5. Cybersecurity Attacks against Electoral Infrastructure:

Cyber threats can undermine electoral integrity by either exploiting technical vulnerabilities or creating the perception that such vulnerabilities exist. Online manipulative practices, including disinformation, fall into this category. The other major elements of cyber threats within an electoral process are hacking attacks targeting election technologies or cyber-attacks aimed at specific personnel. Targets or particular relevance during an electoral cycle are numerous and include vote and vote-counting technologies, websites of relevant authorities such as EMBs, voter registration technologies, result transmission and publication systems, or email accounts. It is also conceivable that non-election-specific technologies, such as power grids, could be targeted during elections to cause disruption.

6. Direct Action against Individuals:

In extreme scenarios, individuals with critical roles in an election – candidates, members of the Electoral Commission, members of political parties, journalists – can and have been targeted with intimidation tactics, blackmail, and even assassination. It would evidently be the case that such overtly criminal activities fall decidedly into the category of malicious interference.

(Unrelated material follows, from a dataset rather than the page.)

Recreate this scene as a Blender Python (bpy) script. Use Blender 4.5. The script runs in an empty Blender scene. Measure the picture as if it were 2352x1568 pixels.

The six elements elaborated above can serve as effective ‘red lines’ and a useful measure for defining malicious foreign interference, in legislation or regulation at the EU or national level. Many of them are being addressed separately by EU institutions or Members States, and effective measures are being developed and deployed by Member States, the EU Parliament’s Special Committee on Foreign Interference (INGE) and the Commission’s proposed Defence of Democracy Package.

While such effective countermeasures to the varied and specific modalities of Foreign Interference are crucial, an effort to define Interference and differentiate it from legitimate foreign electoral assistance would be a valuable step and facilitate the future development of regulations and legislations that can effectively protect EU democracy and democratic processes.